Ok ok, but we each have only one life to live, and an all out war against clichés, if only of the linguistic variety, is enough of an achievement for one human existence for us to modulate our criticism at this point. If I'm right that the purging of verbal clichés is "necessary but not sufficient," then we should not fault Amis for ceasing his frontal assault at the point of cleansing language alone-- someone had to do it for us before someone else could carry through the even more exhausting labor of cleaning up our ideas and beliefs.
Clichés, after all, even those of the purely linguistic variety, are not only artistic failures-- they are moral failures. This is why we rightly distrust them. The surest way to make an argument or belief seem ludicrous is not to point out a flaw in its logic-- but simply to point out how widely it is held. "Ms. XYZ in her latest column has trotted out once again an idea that appears to have become conventional wisdom among our chattering classes..." Don't you just hate Ms. XYZ already? Aren't you convinced that whatever follows that ellipse is going to be the most ridiculous and pig-headed banality?

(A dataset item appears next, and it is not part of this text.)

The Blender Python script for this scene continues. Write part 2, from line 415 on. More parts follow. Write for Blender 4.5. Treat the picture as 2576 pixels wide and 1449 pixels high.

Clichés are moral failures because they serve as euphemisms. They politely deny the truth of ugly realities so that we do not need to be discomfited by them. "Collateral damage." "Signature strikes." Or, the biggest whopper of them all, those famous "enhanced interrogation techniques." Clichés shield us from the moral consequences of our actions and of the things we allow to persist in our world. Clichés are moral failures because they act as shibboleths. By repeating them, we gain entrance into certain intangible clubs and professional circles. We take shelter in numbers when our ideas can't actually stand up to rigorous scrutiny on their own. This can take the form of feel-good Political Correctness on the Left or of shock jock sound-bytes on the Right-- the principle either way is the same. Finally, clichés are moral failures in the same way that sentimentality is a moral failure-- they offer us ready-made means of expressing a feeling that we don't actually feel. They therefore allow us to lie. They allow us to pretend we are "deeply concerned about the victims" of this, that, and the other-- when in fact, we aren't. When maybe, those victims are our victims, or our country's victims, or the victims of our favorite political party.
If Martin Amis has confined his own war to clichés of the linguistic variety, he has already done his part to take on these evil habits. His prose therefore has a moral quality we must admire, even as the ideas it conveys and embellishes are sometimes frankly immoral.